— WRITTEN EXERCISE —
What are the lines from the one with "Reconstruct this image" through the one with "R_ = math.radians", inclusive? Output them exactly, and leave out the pictures.

— RECORDED INFORMATION —
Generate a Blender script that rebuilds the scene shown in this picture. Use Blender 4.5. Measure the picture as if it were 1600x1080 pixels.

==

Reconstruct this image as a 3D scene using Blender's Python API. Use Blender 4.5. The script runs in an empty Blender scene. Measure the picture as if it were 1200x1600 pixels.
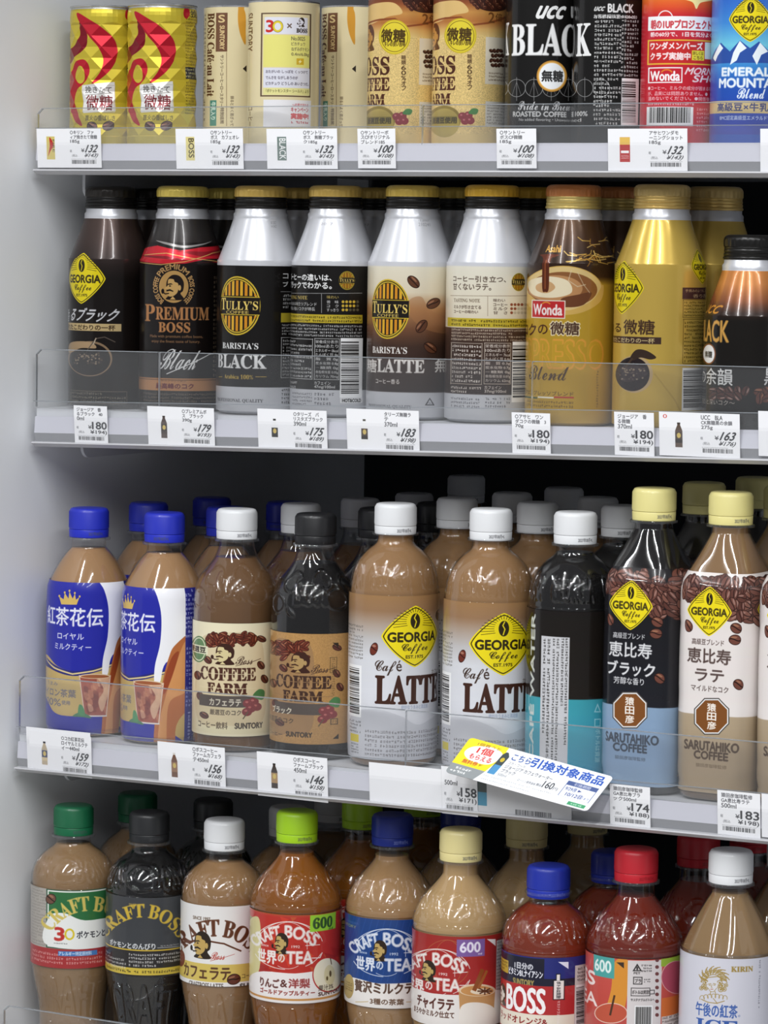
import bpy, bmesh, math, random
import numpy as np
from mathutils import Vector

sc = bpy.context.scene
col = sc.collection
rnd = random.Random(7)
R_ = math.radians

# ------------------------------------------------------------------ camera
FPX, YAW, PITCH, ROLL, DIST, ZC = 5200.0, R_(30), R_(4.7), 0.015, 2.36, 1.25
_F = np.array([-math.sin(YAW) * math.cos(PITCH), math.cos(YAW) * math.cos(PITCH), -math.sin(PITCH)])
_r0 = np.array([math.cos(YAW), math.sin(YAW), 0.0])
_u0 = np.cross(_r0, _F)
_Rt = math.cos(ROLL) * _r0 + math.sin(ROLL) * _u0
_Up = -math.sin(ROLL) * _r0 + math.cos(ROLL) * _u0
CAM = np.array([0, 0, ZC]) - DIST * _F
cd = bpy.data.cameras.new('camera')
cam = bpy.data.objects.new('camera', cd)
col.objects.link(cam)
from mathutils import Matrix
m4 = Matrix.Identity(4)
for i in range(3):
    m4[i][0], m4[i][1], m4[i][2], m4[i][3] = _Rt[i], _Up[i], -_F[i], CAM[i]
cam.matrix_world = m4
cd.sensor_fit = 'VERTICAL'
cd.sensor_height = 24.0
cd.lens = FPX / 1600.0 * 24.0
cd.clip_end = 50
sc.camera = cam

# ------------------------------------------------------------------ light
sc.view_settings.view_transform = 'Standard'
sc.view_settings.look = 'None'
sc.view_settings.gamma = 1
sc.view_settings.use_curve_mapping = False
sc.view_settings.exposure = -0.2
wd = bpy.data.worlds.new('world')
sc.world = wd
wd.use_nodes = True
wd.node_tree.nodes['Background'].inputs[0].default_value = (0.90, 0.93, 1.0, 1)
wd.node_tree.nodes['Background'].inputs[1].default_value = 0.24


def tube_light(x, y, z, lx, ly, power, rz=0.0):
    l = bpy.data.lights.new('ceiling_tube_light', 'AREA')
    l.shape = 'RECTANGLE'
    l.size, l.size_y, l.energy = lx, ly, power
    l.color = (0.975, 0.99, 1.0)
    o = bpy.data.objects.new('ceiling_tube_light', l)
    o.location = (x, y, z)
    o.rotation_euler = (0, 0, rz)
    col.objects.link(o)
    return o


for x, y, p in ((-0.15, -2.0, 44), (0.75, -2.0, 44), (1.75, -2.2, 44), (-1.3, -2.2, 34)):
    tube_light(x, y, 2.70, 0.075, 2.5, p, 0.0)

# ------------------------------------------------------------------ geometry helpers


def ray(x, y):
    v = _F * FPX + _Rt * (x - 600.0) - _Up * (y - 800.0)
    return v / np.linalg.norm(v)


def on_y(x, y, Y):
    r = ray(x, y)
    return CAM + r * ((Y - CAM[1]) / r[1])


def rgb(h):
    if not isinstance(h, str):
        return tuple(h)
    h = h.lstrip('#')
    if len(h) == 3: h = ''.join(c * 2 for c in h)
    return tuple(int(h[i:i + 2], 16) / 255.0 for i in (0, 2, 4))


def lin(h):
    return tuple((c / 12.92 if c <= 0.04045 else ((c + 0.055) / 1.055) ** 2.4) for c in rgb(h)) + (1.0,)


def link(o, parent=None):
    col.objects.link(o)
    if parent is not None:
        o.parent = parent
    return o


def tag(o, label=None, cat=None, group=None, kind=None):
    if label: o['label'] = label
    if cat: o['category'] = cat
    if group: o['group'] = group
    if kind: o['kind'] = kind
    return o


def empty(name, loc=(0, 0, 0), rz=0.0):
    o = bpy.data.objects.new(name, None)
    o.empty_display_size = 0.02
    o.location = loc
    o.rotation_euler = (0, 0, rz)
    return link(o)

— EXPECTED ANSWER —
Reconstruct this image as a 3D scene using Blender's Python API. Use Blender 4.5. The script runs in an empty Blender scene. Measure the picture as if it were 1200x1600 pixels.
import bpy, bmesh, math, random
import numpy as np
from mathutils import Vector

sc = bpy.context.scene
col = sc.collection
rnd = random.Random(7)
R_ = math.radians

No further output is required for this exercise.